**EXTRACTED INFORMATION**
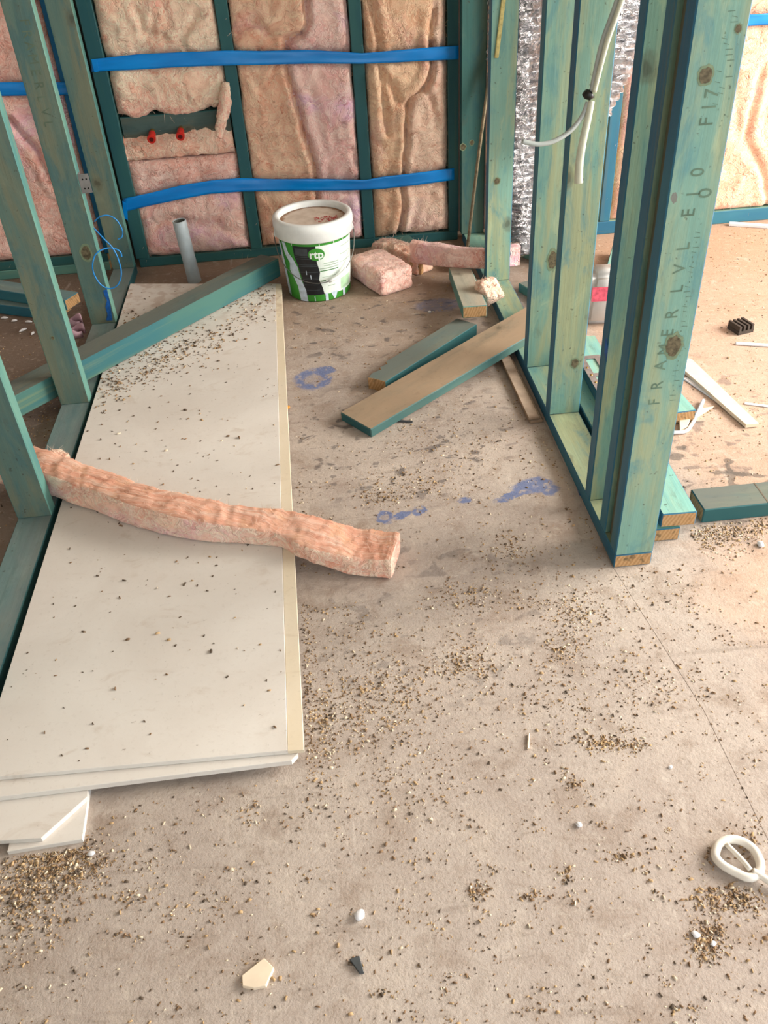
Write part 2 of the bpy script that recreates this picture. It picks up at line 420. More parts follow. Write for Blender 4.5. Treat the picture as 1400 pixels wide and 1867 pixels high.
for r_ in range(18):
    for c_ in range(3):
        x = .70+.115+c_*.24-(.12 if r_ % 2 else 0)
        if x < .68 or x > 1.25: continue
        o = bpy.data.objects.new('brick', bms[random.choice([0, 1, 1, 2])]); C.objects.link(o); o.parent = wbr
        o.location = (x, 3.745-.012+random.uniform(-.003, .003)+.025, .02+.038+r_*.086)

# ================================================================== INSULATION
def ins_mat(name, A, Bc, Cc, D):
    mt, nt, b = newmat(name, .95, .05); g = G(nt); co, r = objco(g)
    b.inputs['Sheen Weight'].default_value = .25; b.inputs['Sheen Roughness'].default_value = .6
    wv = g.vm('MULTIPLY', g.vm('SUBTRACT', g.noise(co, 7, 4, .6, out='Color'), (.5, .5, .5)), (.22, .22, .22))
    q = g.vm('ADD', co, wv)
    n1 = g.noise(q, 5.5, 5, .6, .8); n2 = g.noise(q, 17, 6, .65, 1.5); n3 = g.noise(g.vm('MULTIPLY', q, (1, 1, .45)), 48, 5, .7, 1.5)
    n4 = g.noise(q, 3.2, 2)
    c = g.mix(g.step(n1, .36, .62), srgb(*A), srgb(*Bc))
    c = g.mix(g.math('MULTIPLY', g.step(n4, .50, .64), .9), c, srgb(*Cc))
    c = g.mix(g.math('MULTIPLY', g.step(n2, .52, .70), .80), c, srgb(*D))
    lt = tuple(min(1, k*1.28) for k in srgb(*Bc))
    c = g.mix(g.math('MULTIPLY', g.step(n2, .48, .30), .85), c, lt)
    c = g.mix(g.math('MULTIPLY', g.step(n3, .55, .75), .22), c, tuple(k*.80 for k in srgb(*D)))
    c = g.mix(g.math('MULTIPLY', g.step(n3, .44, .25), .42), c, (min(1, lt[0]*1.1), min(1, lt[1]*1.12), min(1, lt[2]*1.1)))
    # wispy strands, and the shade of fine folds put into the colour
    ws = g.noise(q, 9, 4, .6, 2.5); w2 = g.noise(g.vm('ADD', q, (3.3, 1.7, .4)), 24, 3, .6, 2.2); w3 = g.noise(g.vm('ADD', q, (7.3, 5.7, 2.4)), 6.5, 3, .55, 1.6)
    l1 = g.step(g.math('ABSOLUTE', g.math('SUBTRACT', ws, .5)), .055, .004)
    l2 = g.step(g.math('ABSOLUTE', g.math('SUBTRACT', w2, .5)), .07, .006)
    d1 = g.step(g.math('ABSOLUTE', g.math('SUBTRACT', w3, .52)), .022, .002)
    c = g.mix(g.math('MULTIPLY', l1, .42), c, (min(1, lt[0]*1.12), min(1, lt[1]*1.2), min(1, lt[2]*1.25)))
    c = g.mix(g.math('MULTIPLY', l2, .22), c, (min(1, lt[0]*1.12), min(1, lt[1]*1.15), min(1, lt[2]*1.15)))
    c = g.mix(g.math('MULTIPLY', d1, .16), c, tuple(k*.72 for k in srgb(*D)))
    g.col(c, b)
    hh = g.math('ADD', g.math('MULTIPLY', n3, .25), g.math('MULTIPLY', n2, .35))
    hh = g.math('ADD', hh, g.math('SUBTRACT', g.math('MULTIPLY', l1, .12), g.math('MULTIPLY', d1, .25)))
    g.bump(hh, b, .65, .018)
    return mt
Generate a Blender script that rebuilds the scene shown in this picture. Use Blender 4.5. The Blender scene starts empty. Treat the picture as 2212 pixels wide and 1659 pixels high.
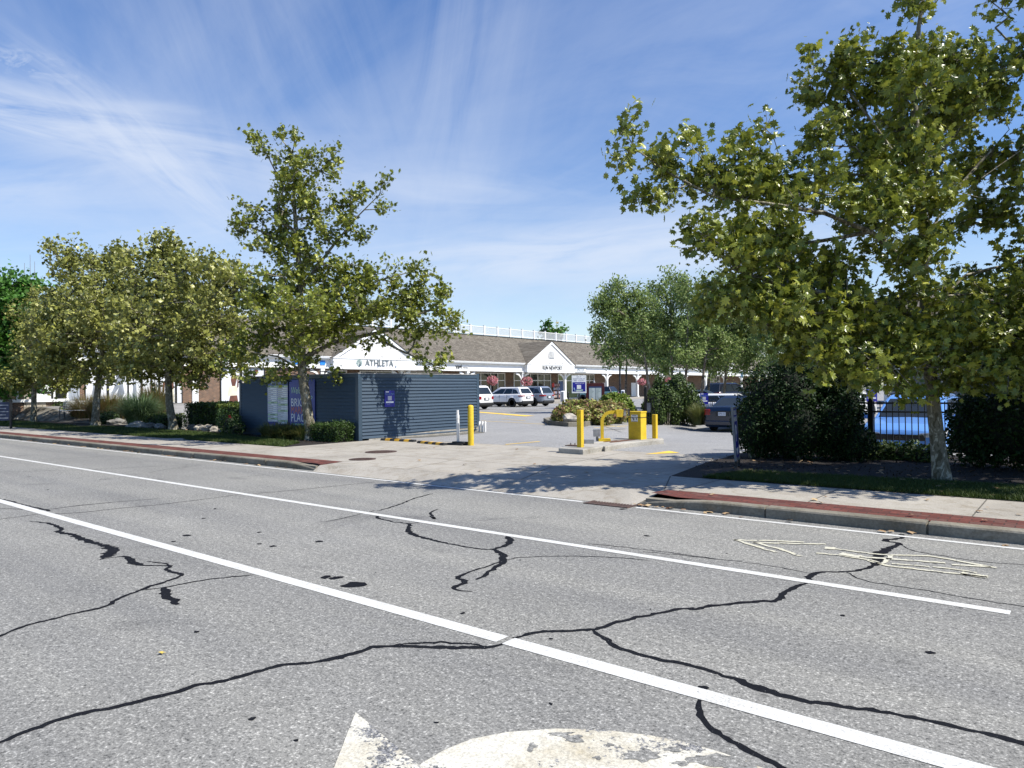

**GIVEN TASK**
Give back the whole listing as it stands, minus its pictures.

**SOLUTION TO THIS EXERCISE**
Write part 2 of the bpy script that recreates this picture. It picks up at line 420. More parts follow. Write for Blender 4.5. Treat the picture as 1400 pixels wide and 1867 pixels high.
for r_ in range(18):
    for c_ in range(3):
        x = .70+.115+c_*.24-(.12 if r_ % 2 else 0)
        if x < .68 or x > 1.25: continue
        o = bpy.data.objects.new('brick', bms[random.choice([0, 1, 1, 2])]); C.objects.link(o); o.parent = wbr
        o.location = (x, 3.745-.012+random.uniform(-.003, .003)+.025, .02+.038+r_*.086)

# ================================================================== INSULATION
def ins_mat(name, A, Bc, Cc, D):
    mt, nt, b = newmat(name, .95, .05); g = G(nt); co, r = objco(g)
    b.inputs['Sheen Weight'].default_value = .25; b.inputs['Sheen Roughness'].default_value = .6
    wv = g.vm('MULTIPLY', g.vm('SUBTRACT', g.noise(co, 7, 4, .6, out='Color'), (.5, .5, .5)), (.22, .22, .22))
    q = g.vm('ADD', co, wv)
    n1 = g.noise(q, 5.5, 5, .6, .8); n2 = g.noise(q, 17, 6, .65, 1.5); n3 = g.noise(g.vm('MULTIPLY', q, (1, 1, .45)), 48, 5, .7, 1.5)
    n4 = g.noise(q, 3.2, 2)
    c = g.mix(g.step(n1, .36, .62), srgb(*A), srgb(*Bc))
    c = g.mix(g.math('MULTIPLY', g.step(n4, .50, .64), .9), c, srgb(*Cc))
    c = g.mix(g.math('MULTIPLY', g.step(n2, .52, .70), .80), c, srgb(*D))
    lt = tuple(min(1, k*1.28) for k in srgb(*Bc))
    c = g.mix(g.math('MULTIPLY', g.step(n2, .48, .30), .85), c, lt)
    c = g.mix(g.math('MULTIPLY', g.step(n3, .55, .75), .22), c, tuple(k*.80 for k in srgb(*D)))
    c = g.mix(g.math('MULTIPLY', g.step(n3, .44, .25), .42), c, (min(1, lt[0]*1.1), min(1, lt[1]*1.12), min(1, lt[2]*1.1)))
    # wispy strands, and the shade of fine folds put into the colour
    ws = g.noise(q, 9, 4, .6, 2.5); w2 = g.noise(g.vm('ADD', q, (3.3, 1.7, .4)), 24, 3, .6, 2.2); w3 = g.noise(g.vm('ADD', q, (7.3, 5.7, 2.4)), 6.5, 3, .55, 1.6)
    l1 = g.step(g.math('ABSOLUTE', g.math('SUBTRACT', ws, .5)), .055, .004)
    l2 = g.step(g.math('ABSOLUTE', g.math('SUBTRACT', w2, .5)), .07, .006)
    d1 = g.step(g.math('ABSOLUTE', g.math('SUBTRACT', w3, .52)), .022, .002)
    c = g.mix(g.math('MULTIPLY', l1, .42), c, (min(1, lt[0]*1.12), min(1, lt[1]*1.2), min(1, lt[2]*1.25)))
    c = g.mix(g.math('MULTIPLY', l2, .22), c, (min(1, lt[0]*1.12), min(1, lt[1]*1.15), min(1, lt[2]*1.15)))
    c = g.mix(g.math('MULTIPLY', d1, .16), c, tuple(k*.72 for k in srgb(*D)))
    g.col(c, b)
    hh = g.math('ADD', g.math('MULTIPLY', n3, .25), g.math('MULTIPLY', n2, .35))
    hh = g.math('ADD', hh, g.math('SUBTRACT', g.math('MULTIPLY', l1, .12), g.math('MULTIPLY', d1, .25)))
    g.bump(hh, b, .65, .018)
    return mt
Generate a Blender script that rebuilds the scene shown in this picture. Use Blender 4.5. The Blender scene starts empty. Treat the picture as 2212 pixels wide and 1659 pixels high.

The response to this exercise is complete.